START COLLECTED MATERIAL

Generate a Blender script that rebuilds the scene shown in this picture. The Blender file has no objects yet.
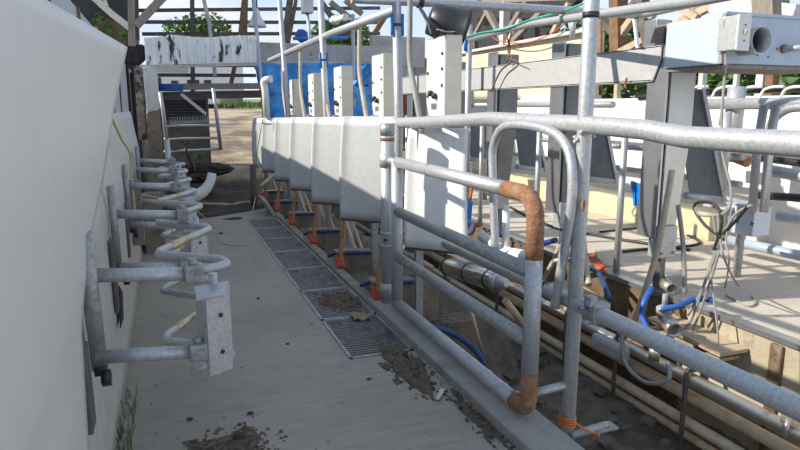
import bpy, bmesh, math, random
from mathutils import Vector, Matrix, noise
random.seed(7)
PI = math.pi
SC = bpy.context.scene
COL = SC.collection

# ------------------------------------------------------------------ camera solve (fixed numbers, 800x450 frame)
F = 630.0
TH = math.atan(118 / F)
YW = math.atan(238 / math.hypot(F, 118))
H = 1.5
def at(px, py, X=None, Y=None, Z=None):
    """point of the place seen at a photo position, on a plane x=X, y=Y or z=Z"""
    a = (px - 400) / F; b = -(py - 225) / F
    fx, fy = math.sin(YW), math.cos(YW)
    fw = (fx * math.cos(TH), fy * math.cos(TH), -math.sin(TH))
    up = (fx * math.sin(TH), fy * math.sin(TH), math.cos(TH))
    r = (fy, -fx, 0)
    d = [fw[i] + a * r[i] + b * up[i] for i in range(3)]
    t = X / d[0] if X is not None else Y / d[1] if Y is not None else (Z - H) / d[2]
    return Vector((d[0] * t, d[1] * t, H + d[2] * t))

# ------------------------------------------------------------------ materials
M = {}
def nodes(name):
    m = bpy.data.materials.new(name); m.use_nodes = True
    nt = m.node_tree; b = nt.nodes['Principled BSDF']
    return m, nt, b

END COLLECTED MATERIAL

EXERCISE -> Print the complete listing exactly, apart from any pictures.

EXPECTED OUTPUT ->
Generate a Blender script that rebuilds the scene shown in this picture. The Blender file has no objects yet.
import bpy, bmesh, math, random
from mathutils import Vector, Matrix, noise
random.seed(7)
PI = math.pi
SC = bpy.context.scene
COL = SC.collection

# ------------------------------------------------------------------ camera solve (fixed numbers, 800x450 frame)
F = 630.0
TH = math.atan(118 / F)
YW = math.atan(238 / math.hypot(F, 118))
H = 1.5
def at(px, py, X=None, Y=None, Z=None):
    """point of the place seen at a photo position, on a plane x=X, y=Y or z=Z"""
    a = (px - 400) / F; b = -(py - 225) / F
    fx, fy = math.sin(YW), math.cos(YW)
    fw = (fx * math.cos(TH), fy * math.cos(TH), -math.sin(TH))
    up = (fx * math.sin(TH), fy * math.sin(TH), math.cos(TH))
    r = (fy, -fx, 0)
    d = [fw[i] + a * r[i] + b * up[i] for i in range(3)]
    t = X / d[0] if X is not None else Y / d[1] if Y is not None else (Z - H) / d[2]
    return Vector((d[0] * t, d[1] * t, H + d[2] * t))

# ------------------------------------------------------------------ materials
M = {}
def nodes(name):
    m = bpy.data.materials.new(name); m.use_nodes = True
    nt = m.node_tree; b = nt.nodes['Principled BSDF']
    return m, nt, b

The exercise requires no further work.